The state’s critiquer-in-chief, the Sunset Advisory Commission, issued its verdict on the state’s chief higher education overseer — and the results weren’t pretty.
Late last month, the commission issued a report that skewered the Texas Higher Education Coordinating Board for its institutionalized mismanagement and isolated approach to policy decisions.
In one key example of the board’s lack of transparency, non-members may not speak at a meeting without first formally requesting permission before the meeting itself — thereby relying on the “savvy” of the general public to navigate the board’s bureaucracy simply to voice their opinions. Even worse, the commission found that “fear of retaliation” prevented many of the board’s naysayers from bothering to engage in the cumbersome process.

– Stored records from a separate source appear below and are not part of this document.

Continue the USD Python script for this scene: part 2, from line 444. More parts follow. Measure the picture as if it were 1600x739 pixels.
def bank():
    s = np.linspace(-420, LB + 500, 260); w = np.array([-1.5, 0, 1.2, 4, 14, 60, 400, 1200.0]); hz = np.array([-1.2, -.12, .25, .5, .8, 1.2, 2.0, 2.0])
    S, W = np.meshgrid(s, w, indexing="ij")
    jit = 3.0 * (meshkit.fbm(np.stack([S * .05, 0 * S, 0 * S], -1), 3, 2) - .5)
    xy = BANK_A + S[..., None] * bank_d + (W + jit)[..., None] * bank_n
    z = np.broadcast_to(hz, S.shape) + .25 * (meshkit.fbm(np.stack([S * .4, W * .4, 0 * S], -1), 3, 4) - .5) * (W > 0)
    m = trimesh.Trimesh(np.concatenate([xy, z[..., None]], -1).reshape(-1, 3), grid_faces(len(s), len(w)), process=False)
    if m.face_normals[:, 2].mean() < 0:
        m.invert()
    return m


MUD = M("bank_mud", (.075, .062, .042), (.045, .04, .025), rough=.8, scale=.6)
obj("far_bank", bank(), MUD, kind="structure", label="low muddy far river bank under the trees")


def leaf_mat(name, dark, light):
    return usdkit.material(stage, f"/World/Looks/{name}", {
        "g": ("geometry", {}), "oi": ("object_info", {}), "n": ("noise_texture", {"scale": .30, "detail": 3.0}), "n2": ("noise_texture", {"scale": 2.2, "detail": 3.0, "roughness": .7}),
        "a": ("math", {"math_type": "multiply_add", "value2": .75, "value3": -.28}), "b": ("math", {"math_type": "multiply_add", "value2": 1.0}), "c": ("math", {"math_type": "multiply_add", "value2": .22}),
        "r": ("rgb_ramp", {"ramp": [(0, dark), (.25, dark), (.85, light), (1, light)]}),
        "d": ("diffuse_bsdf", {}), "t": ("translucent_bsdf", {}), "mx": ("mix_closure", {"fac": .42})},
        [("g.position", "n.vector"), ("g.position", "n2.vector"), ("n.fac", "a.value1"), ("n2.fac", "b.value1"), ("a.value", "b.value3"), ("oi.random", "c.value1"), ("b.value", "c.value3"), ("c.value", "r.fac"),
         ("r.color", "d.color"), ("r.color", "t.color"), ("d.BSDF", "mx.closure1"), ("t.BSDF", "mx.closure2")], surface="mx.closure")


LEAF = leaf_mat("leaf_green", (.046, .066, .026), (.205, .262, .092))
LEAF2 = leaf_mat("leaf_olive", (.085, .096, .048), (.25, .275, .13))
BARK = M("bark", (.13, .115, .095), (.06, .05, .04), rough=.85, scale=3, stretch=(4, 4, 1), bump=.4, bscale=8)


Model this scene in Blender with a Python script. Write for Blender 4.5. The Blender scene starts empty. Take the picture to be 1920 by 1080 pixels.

In his response to the report, board commissioner Raymund Paredes, writing on behalf of the entire board, agreed with the characterization that the board’s limited input “hinder[s] its ability” to successfully promote Texas higher education.
The inclusion of the public in the board’s meetings will, according to Paredes, begin this month — though there are lingering questions as to why a government report was necessary to change the policy at all.
The commission’s review also scrutinized the board’s near-obsessive focus on Closing the Gaps — a board program that aims to bring Texas universities to parity with those in other large states — as a paradoxical commitment that “impedes … strategic management of its own operations.” By adopting Closing the Gaps as its defining mantra, the board was able to simultaneously pontificate about the value of a college degree while leaving college students out to dry.
The board came under scrutiny in December for making a jarring miscalculation in TEXAS Grant allocations, leaving UT students who rely on the scholarship $3.2 million short, collectively. Now, the board is under renewed scrutiny for the deficiencies of its B-On-Time loan program. The program, which provides a forgivable loan for qualifying students who graduate within four years, has a 22-percent default rate, which is twice that of the federal student loan default rate in Texas.
One of the implicit goals of B-On-Time, along with one of the goals of Closing the Gaps, is to increase the four-year graduation rate of the state’s universities. The focus on pushing students in and out of the college pipeline has found support in key leaders from state legislators to UT itself.
Organizations such as the Texas Higher Education Coordinating Board exist because of an overarching goal to unite differing groups under the banner of advancing higher education and, as the commission concluded, should be preserved. But one of the fundamental problems of the board is its worrisome abdication of that mission. Texas legislators rely on the board for leadership; universities rely on the board for its guidelines; and, most importantly, students rely on the board for guardianship of their education.